---- Records for this task

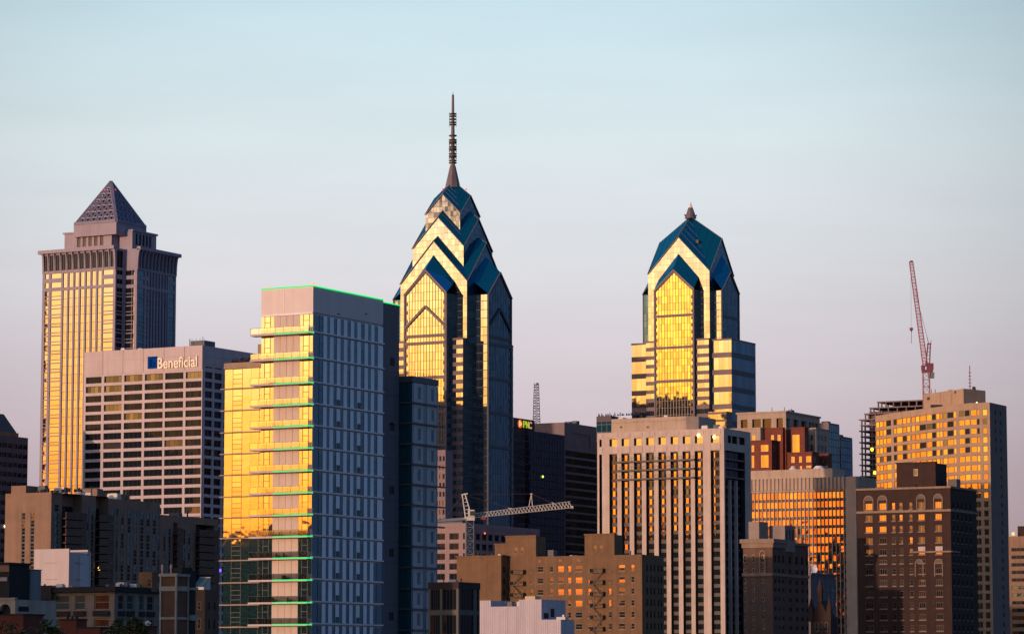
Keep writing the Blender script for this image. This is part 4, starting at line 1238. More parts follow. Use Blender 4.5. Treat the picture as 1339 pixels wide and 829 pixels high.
dusk2 = solid("mauve_stone", (.19, .145, .155), .75, .1, .2, .1)
banded_tower()
def teal_block():
    b = Bld('dark_office_block', 'low dark teal glass block peeping out behind the ribbed tower', 'office building', 799, 543.5, 1650)
    F, Sd = b.F, b.S; H = b.H
    x0 = F.U(779.8, 545); y1 = 60
    W = MB(); W.box(x0, -.001, .1, y1, 0, H); b.part('wall', W, dusk_stone)
    g = MB(); curtain(g, F, [(x0, 0), (0, 0), (0, H - 3), (x0, H - 3)], 3, 3.9, gap=.4, d=.1); b.part('curtain_wall', g, [g_teal, mull_dark])
    g = MB(); curtain(g, Sd, [(0, 0), (y1, 0), (y1, H - 3), (0, H - 3)], 3, 3.9, gap=.4, d=.1); b.part('curtain_wall', g, [g_teal, mull_dark])
    fr = MB()
    for i in range(30): fr.cone(x0 + i * .8, 1 + random.random() * 2, H, H + .5 + random.random() * 1.4, .4, .2, 6)
    b.part('roof_clutter', fr, slate_panel)
    b.finish()
teal_block()

# ------------------------------------------------------------------ ribbed pale concrete tower
def ribbed_tower():
    b = Bld('ribbed_tower', 'pale concrete tower with bold vertical ribs, before the shorter gabled skyscraper', 'office building', 946.5, 559.5, 1000)
    F, Sd = b.F, b.S; H = b.H; z = 5.526
    X = lambda v, y=620: 770 + v / z
    x0 = F.U(781, 600); y1 = Sd.U(981.7, 600)
    bays = [(75, 95), (148, 205), (235, 293), (325, 382), (413, 470), (502, 558), (590, 645), (677, 735), (765, 825), (880, 945)]
    cF = [(F.U(X(a), 610), F.U(X(c), 610)) for a, c in bays]
    zt = F.Z(944, 530 + 322 / z)
    y0 = 530 + 338 / z
    p = F.Z(944, y0) - F.Z(944, y0 + 11.76)
    W = MB(); dz = 1.4
    b.grid(W, F, x0, 0, 0, zt, cF, [(4, zt - .01)], dz, 0, 1, win=False)
    top_rows = [(F.Z(944, 530 + 266 / z), F.Z(944, 530 + 212 / z))]
    b.grid(W, F, x0, 0, zt, H - .01, [(a + .1, c - .1) for a, c in cF], top_rows, 1.0, 0, 1, style='p', gm=mix(g_mid, g_mid2, .6), fm=dark_frame)
    sb = [(988, 1025), (1030, 1075), (1080, 1128)]
    cS = [(Sd.U(X(985), 620), Sd.U(X(1128), 620))]
    b.grid(W, Sd, 0, y1, 0, zt, cS, [(4, zt - .01)], dz, 0, 1, win=False)
    b.grid(W, Sd, 0, y1, zt, H - .01, [(Sd.U(X(1005), 580), Sd.U(X(1028), 580)), (Sd.U(X(1035), 580), Sd.U(X(1070), 580)), (Sd.U(X(1080), 580), Sd.U(X(1126), 580))], top_rows, 1.0, 0, 1, style='p', gm=g_low, fm=dark_frame)
    for a in (1030, 1075):
        u = Sd.U(X(a), 640); W.pbox(Sd, u, u + .7, 4, zt - 9, -dz, -.3)
    b.shell(W, x0, 0, 0, y1, 0, H - .01)
    # scalloped cornice: shallow half-round panels above each bay
    for (a, c) in cF + [(-15, -15)]:
        if a == c: continue
        W.pbox(F, a - .3, c + .3, zt + .2, top_rows[0][0] - .3, 0, .14); W.pbox(F, a - .3, c + .3, top_rows[0][1] + .4, H - .5, 0, .14)
    b.part('wall', W, [concrete, dark_metal])
    # stacked windows and spandrels in every bay: pane to the left, dark pane to the right painting the pier's shade
    zz = zt - .3; k = 0
    while zz > 6:
        for i, (a, c) in enumerate(cF):
            w = c - a
            f0, f1 = (.08, .52) if i < 9 else (.02, .3)
            if i == 0: f0, f1 = .05, .95
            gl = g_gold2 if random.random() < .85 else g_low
            b.win(F, a + w * f0, a + w * f1, zz - p * .68, zz - p * .08, dz, 'p', dark_frame, gl, thick=.12)
            if w > 2: b.win(F, a + w * (f1 + .03), c - w * .04, zz - p * .68, zz - p * .08, dz, 'p', dark_frame, g_dark, thick=.06, name='side_pane')
        u0, u1 = cS[0]
        for e in range(3): b.win(Sd, u0 + (u1 - u0) * (e + .06) / 3, u0 + (u1 - u0) * (e + .94) / 3, zz - p * .7, zz - p * .08, dz, 'p', dark_frame, g_navy, name='side_pane')
        zz -= p; k += 1
    # three service ledges across the upper bays
    for v in (396, 459, 524):
        s = MB(); q = F.Z(860, 530 + v / z); s.pbox(F, F.U(X(190), 605), F.U(X(772), 605), q - .5, q, 0.15, 1.3)
        for e in range(28):
            u = F.U(X(195), 605) + (F.U(X(768), 605) - F.U(X(195), 605)) * e / 27; s.pbox(F, u - .03, u + .03, q, q + 1.0, 1.2, 1.26)
        s.pbox(F, F.U(X(190), 605), F.U(X(772), 605), q + .95, q + 1.0, 1.2, 1.27)
        s.pbox(Sd, cS[0][0], cS[0][1], q - .5, q, -.8, .2)
        b.part('service_ledge', s, dark_metal)
    # rooftop penthouse with a canted corner
    h2 = P(850, 543.5, 1015).z; F2 = b.front(9)
    xa, xb = F2.U(799.5, 552), F2.U(897, 552); xc = b.side(xb).U(916, 552)
    m = MB(); m.prism([(xa, 9), (xb, 9), (xb + 3, 12), (xb + 3, 25), (xa, 25)], H - .5, h2); 
    m.box(xa + .5, xb - .5, 8.7, 8.99, h2 - 1.2, h2 - .9)
    for e in (1, 2): m.pbox(F2, xa + (xb - xa) * e / 3, xa + (xb - xa) * e / 3 + .15, H, h2 - .05, 0, .06)
    b.part('penthouse', m, warm_concrete)
    a = MB()
    for px in (811, 846): a.pbox(F2, F2.U(px, 558), F2.U(px, 558) + .6, F2.Z(px, 559.5), F2.Z(px, 557.5), 0, .3)
    b.part('vent', a, dark_metal)
    clutter(b, xa + 1, xb - 1, 11, 20, h2, 31, 5); clutter(b, -8, -1, 1.5, 6, H, 32, 4)
    fl = glow("sun_glint_glow", (1, .62, .2), 5)  # glowing spots imitating sun glints on the facade
    for px, py in ((914, 569.5), (934.5, 571.3)):
        u, zz_ = F.at(px, py); lamp_part(b, (u, -.3, zz_), .55, fl)
    b.finish(cap=100)
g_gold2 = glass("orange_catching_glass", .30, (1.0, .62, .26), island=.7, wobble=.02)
ribbed_tower()

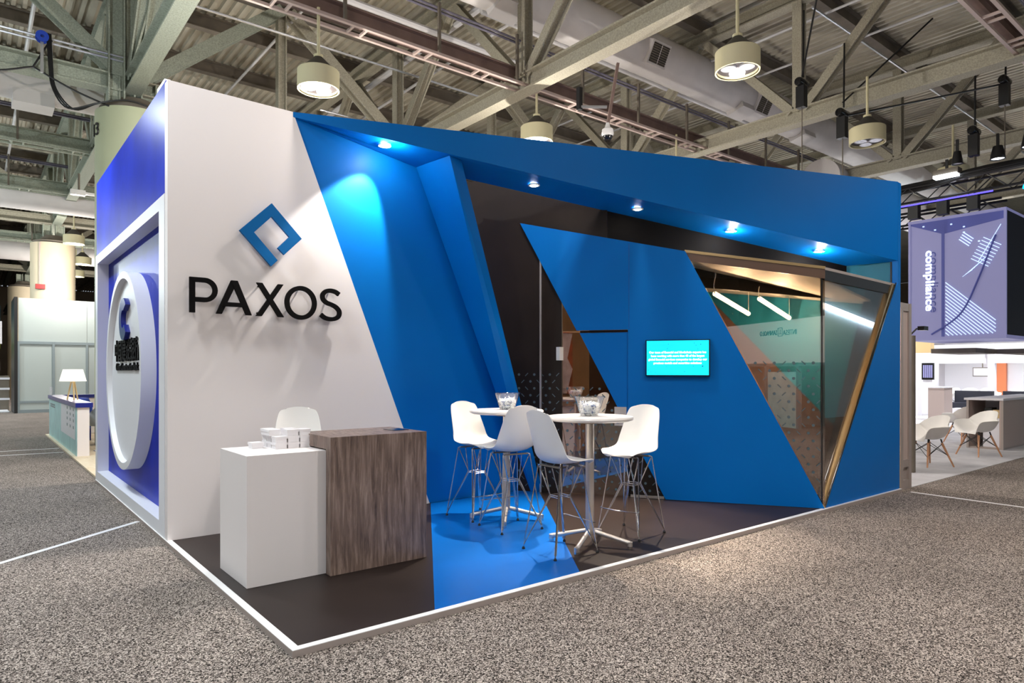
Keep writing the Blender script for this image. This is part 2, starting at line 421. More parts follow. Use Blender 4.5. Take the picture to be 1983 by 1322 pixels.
# ducts
r = empty('air_duct', cs(13, 9.18, 8.18), 'large white round duct crossing above the blue header at top right', 'duct')
dm = MB(); a = cs(3.0, 9.18, 8.18); b = cs(40, 9.18, 8.18); R = .52
n = 260; vs = []; fs = []; m = 28
for i in range(n+1):
    rr = R*(1+(.012 if i % 2 else -.004)); c = a.lerp(b, i/n)
    vs += [c+V((0, rr*math.cos(2*PI*j/m), rr*math.sin(2*PI*j/m))) for j in range(m)]
for i in range(n):
    for j in range(m): fs.append((i*m+j, i*m+(j+1) % m, (i+1)*m+(j+1) % m, (i+1)*m+j))
dm.add(vs, fs); dm.build('duct_shell', 'duct', r, smooth=True)
def grille(xc, ang, par):
    c = cs(xc, 9.18, 8.18); nrm = V((0, -math.cos(ang), -math.sin(ang))); up = V((0, -math.sin(ang), math.cos(ang))); X = V((1, 0, 0))
    o = c+nrm*.60
    g = MB(); w, h = .34, .27
    g.prism([o-nrm*.2+X*sx*w+up*sy*h for sx, sy in ((-1, -1), (1, -1), (1, 1), (-1, 1))], nrm*.2)
    gg = g.build('grille_box', 'duct', par)
    if ang > 1: return
    s = MB().mat('steel_dark'); s.prism([o+X*sx*(w-.05)+up*sy*(h-.05) for sx, sy in ((-1, -1), (1, -1), (1, 1), (-1, 1))], nrm*.012)
    s.mat('black')
    for q in range(9): s.bar(o+nrm*.018+up*(-.2+q*.05)-X*(w-.05), o+nrm*.018+up*(-.2+q*.05)+X*(w-.05), .012, .012)
    s.mat('duct').bar(o+nrm*.02-up*(h-.05), o+nrm*.02+up*(h-.05), .012, .012, (1, 0, 0))
    s.build('louvre', None, gg)
grille(10.9, .45, r); grille(7.2, 1.25, r); grille(14.4, 1.3, r); grille(14.9, .5, r); grille(17.3, 1.3, r)
r = empty('air_duct', cs(-3, 14.6, 6.62), 'white round duct below the greenish main beam at top left', 'duct')
MB().tube([cs(-22, 14.6, 6.62), cs(1.9, 14.6, 6.62)], .40, 28).build('duct_shell', 'duct', r, smooth=True)
MB().box(cs(.55, 14.35, 6.18), cs(1.15, 14.85, 6.4)).build('grille_box', 'duct', r)
for y, lab in ((22.6, 'pale round duct farther down the left aisle below a channel'), (33., 'tan round duct far down the left aisle')):
    r = empty('air_duct', cs(-3, y, 6.4), lab, 'duct')
    MB().tube([cs(-26, y, 6.35), cs(6.5, y, 6.35)], .5, 24).build('duct_shell', 'duct', r, smooth=True)
r = empty('air_duct', cs(22, 13, 6.7), 'pale round duct seen just above the right end of the header', 'duct')
MB().tube([cs(16.5, 8.2, 6.3), cs(30, 8.2, 6.3)], .62, 24).build('duct_shell', 'duct', r, smooth=True)

# pipes
def pipe(pts, rad, m, label, name='sprinkler_pipe', cat='pipe', group=None):
    o = MB().tube([cs(*p) for p in pts], rad, 8).build(name, m, smooth=True); return tag(o, label, cat, group)
pipe([(4.99, 2, 8.5), (4.99, 30, 8.5)], .035, 'pipe', 'thin white pipe running away above the white lit lamp drum')
pipe([(7.55, 4, 8.45), (7.55, 40, 8.45)], .085, 'pipe', 'thick white pipe running away left of the first big diagonal strut')
pipe([(8.3, 3, 8.4), (8.3, 30, 8.4)], .04, 'pipe', 'thin white pipe just right of the thick white pipe')
pipe([(12.8, 2, 8.4), (12.8, 30, 8.4)], .03, 'pipe', 'thin white pipe crossing behind the hanging lamp at top right')
pipe([(14.3, 1, 8.4), (14.3, 30, 8.4)], .03, 'pipe', 'thin white pipe beside the right hoists')
pipe([(10.2, 2, 8.4), (10.2, 30, 8.4)], .03, 'pipe', 'thin white pipe between the second and third roof trusses')
pipe([(-.6, 4, 8.3), (-.6, 60, 8.3)], .03, 'pipe', 'thin pale pipe running down the left aisle')
pipe([(.9, 9, 8.3), (.9, 60, 8.3)], .045, 'pipe', 'pale pipe left of the upright steel sections')
pipe([(-2.4, 9, 8.3), (-2.4, 60, 8.3)], .03, 'pipe', 'thin pale pipe at the far left')
pipe([(2.3, 12.3, 7.75), (9.6, 12.3, 7.75)], .03, 'conduit', 'bright galvanised conduit above the white wall', 'conduit', 'conduit')
pipe([(4, 11.0, 8.05), (9.5, 11.0, 8.05), (9.6, 11.0, 7.9), (26, 11.0, 7.9)], .075, 'pipe', 'white pipe with an elbow running under the large duct')
pipe([(4.6, 9.9, 8.3), (7.2, 9.9, 8.3), (7.3, 9.9, 8.1), (16, 9.9, 8.1)], .06, 'pipe', 'white cranked pipe at top centre beside the brown channel')
pipe([(6.0, 14.2, 7.3), (30, 14.2, 7.3)], .03, 'conduit', 'galvanised conduit behind the middle diagonal struts', 'conduit', 'conduit')
pipe([(12.2, 6.2, 8.3), (30, 6.2, 8.3)], .03, 'conduit', 'thin twin conduit running toward the right rig', 'conduit', 'conduit')

# ------------------------------------------------------------------ columns
def column(x, y, ztop, zw, m, label):
    r = empty('round_column', (x, y, 0), label, 'column', None)
    MB().lathe([(.73, 0), (.73, ztop)], (x, y, 0), 48).build('shaft', m, r, smooth=True)
    MB().lathe([(.66, ztop), (.66, ztop+.10), (.45, ztop+.14), (.3, ztop+.34)], (x, y, 0), 32).build('bearing', 'steel_dark', r, smooth=True)
    MB().ibeam((x-.18, y, ztop+.2), (x-.18, y, ztop+.75), .3, .3, .03, (1, 0, 0)).build('bracket', 'steel_green', r)
    MB().ibeam((x+.22, y, ztop+.2), (x+.22, y, ztop+.75), .3, .3, .03, (1, 0, 0)).build('bracket', 'steel_green', r)
    return r
c1 = column(2.66, 15.75, 6.76, 0, 'cream_green', 'pale green round column rising behind the royal blue booth wall')
a0 = math.radians(188)
def onring(x, y, rad, a, z, s):
    return V((x+rad*math.cos(a), y+rad*math.sin(a), z))
tm = text_mb('13', .36, (0, 0, 0), (1, 0, 0), (0, 0, 1), (0, .02, 0))
tm.v = [V((2.66+.735*math.cos(a0+p.x/.735)-.0, 15.75+.735*math.sin(a0+p.x/.735), 6.22+p.z)) + V((math.cos(a0), math.sin(a0), 0))*p.y for p in tm.v]
tm.build('painted_number', 'black', c1)
c2 = column(2.46, 31.4, 6.42, 0, 'cream', 'cream round column above the grey modular wall, with a red alarm lamp')
MB().tube([(2.0, 30.82, 6.4), (2.0, 30.82, 4.75)], .03, 6).build('cable', 'greige', c2)
MB().box((1.86, 30.68, 4.62), (2.16, 30.86, 4.8)).build('alarm_lamp', 'red', c2)
column(2.3, 47.2, 6.3, 0, 'cream', 'cream round column farther back, left of the one with the red alarm lamp')
column(-9.5, 52, 6.3, 0, 'cream', 'cream round column at the far left edge')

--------

• [What you need to do]: List every line above that holds the word "glass".

• [Solution below]:
    b = Bld('dark_office_block', 'low dark teal glass block peeping out behind the ribbed tower', 'office building', 799, 543.5, 1650)
g_gold2 = glass("orange_catching_glass", .30, (1.0, .62, .26), island=.7, wobble=.02)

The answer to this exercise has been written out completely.